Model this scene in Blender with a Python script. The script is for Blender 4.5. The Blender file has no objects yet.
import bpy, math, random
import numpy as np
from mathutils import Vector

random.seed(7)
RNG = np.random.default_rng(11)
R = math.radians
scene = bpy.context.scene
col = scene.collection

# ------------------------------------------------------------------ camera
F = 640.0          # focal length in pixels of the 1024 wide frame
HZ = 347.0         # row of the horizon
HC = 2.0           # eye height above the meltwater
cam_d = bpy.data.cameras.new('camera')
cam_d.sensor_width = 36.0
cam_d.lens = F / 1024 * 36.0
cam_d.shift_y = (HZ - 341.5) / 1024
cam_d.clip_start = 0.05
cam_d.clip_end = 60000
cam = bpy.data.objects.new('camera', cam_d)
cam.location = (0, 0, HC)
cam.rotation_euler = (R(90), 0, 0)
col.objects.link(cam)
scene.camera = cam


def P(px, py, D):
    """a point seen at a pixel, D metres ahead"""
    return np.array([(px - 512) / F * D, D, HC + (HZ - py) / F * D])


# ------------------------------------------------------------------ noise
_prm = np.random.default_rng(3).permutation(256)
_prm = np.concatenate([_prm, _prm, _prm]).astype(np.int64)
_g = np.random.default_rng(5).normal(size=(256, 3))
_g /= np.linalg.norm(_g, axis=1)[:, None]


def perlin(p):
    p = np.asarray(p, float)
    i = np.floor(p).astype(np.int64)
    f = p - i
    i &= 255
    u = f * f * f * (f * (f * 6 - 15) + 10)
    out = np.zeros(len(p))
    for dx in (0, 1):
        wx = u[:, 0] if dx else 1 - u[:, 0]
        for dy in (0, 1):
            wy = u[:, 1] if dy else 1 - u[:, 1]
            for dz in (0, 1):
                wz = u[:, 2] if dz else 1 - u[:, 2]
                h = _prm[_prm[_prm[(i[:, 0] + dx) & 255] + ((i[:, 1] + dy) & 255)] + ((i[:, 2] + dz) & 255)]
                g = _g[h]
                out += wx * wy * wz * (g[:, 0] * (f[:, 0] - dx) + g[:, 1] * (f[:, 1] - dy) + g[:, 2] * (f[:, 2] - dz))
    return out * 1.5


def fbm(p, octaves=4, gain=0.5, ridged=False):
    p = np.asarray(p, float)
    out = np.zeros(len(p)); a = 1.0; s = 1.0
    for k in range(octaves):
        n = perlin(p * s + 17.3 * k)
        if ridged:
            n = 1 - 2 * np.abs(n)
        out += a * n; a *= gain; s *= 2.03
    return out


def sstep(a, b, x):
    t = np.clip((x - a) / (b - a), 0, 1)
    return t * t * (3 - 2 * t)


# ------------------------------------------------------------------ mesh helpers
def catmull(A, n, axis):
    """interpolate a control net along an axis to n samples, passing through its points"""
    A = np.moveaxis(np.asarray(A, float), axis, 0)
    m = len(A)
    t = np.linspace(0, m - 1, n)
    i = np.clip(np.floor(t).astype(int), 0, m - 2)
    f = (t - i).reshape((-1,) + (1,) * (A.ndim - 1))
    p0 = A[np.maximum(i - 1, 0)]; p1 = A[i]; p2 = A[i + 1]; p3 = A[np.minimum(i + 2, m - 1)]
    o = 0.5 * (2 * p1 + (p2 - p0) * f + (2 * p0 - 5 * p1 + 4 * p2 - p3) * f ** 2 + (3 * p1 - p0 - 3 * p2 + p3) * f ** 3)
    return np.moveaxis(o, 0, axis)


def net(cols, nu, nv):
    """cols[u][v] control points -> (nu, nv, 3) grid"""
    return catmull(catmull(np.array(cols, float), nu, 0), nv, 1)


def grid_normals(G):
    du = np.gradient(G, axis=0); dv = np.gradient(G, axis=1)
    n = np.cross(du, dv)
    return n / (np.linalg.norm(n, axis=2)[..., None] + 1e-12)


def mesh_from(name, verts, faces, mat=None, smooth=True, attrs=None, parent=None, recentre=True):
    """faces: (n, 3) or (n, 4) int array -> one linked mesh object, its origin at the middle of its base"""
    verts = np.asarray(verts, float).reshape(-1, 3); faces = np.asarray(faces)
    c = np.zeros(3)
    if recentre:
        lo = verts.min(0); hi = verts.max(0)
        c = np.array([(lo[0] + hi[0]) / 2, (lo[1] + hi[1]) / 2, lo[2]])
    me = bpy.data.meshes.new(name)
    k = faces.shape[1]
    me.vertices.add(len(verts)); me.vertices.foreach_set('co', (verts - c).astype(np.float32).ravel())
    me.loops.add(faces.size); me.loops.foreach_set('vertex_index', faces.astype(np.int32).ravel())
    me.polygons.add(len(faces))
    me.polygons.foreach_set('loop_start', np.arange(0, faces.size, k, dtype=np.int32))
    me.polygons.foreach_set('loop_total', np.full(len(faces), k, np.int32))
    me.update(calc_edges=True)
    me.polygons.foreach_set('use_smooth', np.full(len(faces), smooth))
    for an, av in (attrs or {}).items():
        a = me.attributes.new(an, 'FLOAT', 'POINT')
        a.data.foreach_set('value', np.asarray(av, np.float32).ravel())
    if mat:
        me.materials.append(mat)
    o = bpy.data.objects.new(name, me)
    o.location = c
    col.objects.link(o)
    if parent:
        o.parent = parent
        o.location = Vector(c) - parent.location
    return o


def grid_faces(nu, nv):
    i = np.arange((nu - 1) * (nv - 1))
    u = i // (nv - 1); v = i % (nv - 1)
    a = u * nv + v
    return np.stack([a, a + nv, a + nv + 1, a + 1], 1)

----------

- **Required task**:
Reproduce verbatim only this range: the first line of the material through the line that contains "col = scene.collection", inclusive.

- **Answer below**:
Model this scene in Blender with a Python script. The script is for Blender 4.5. The Blender file has no objects yet.
import bpy, math, random
import numpy as np
from mathutils import Vector

random.seed(7)
RNG = np.random.default_rng(11)
R = math.radians
scene = bpy.context.scene
col = scene.collection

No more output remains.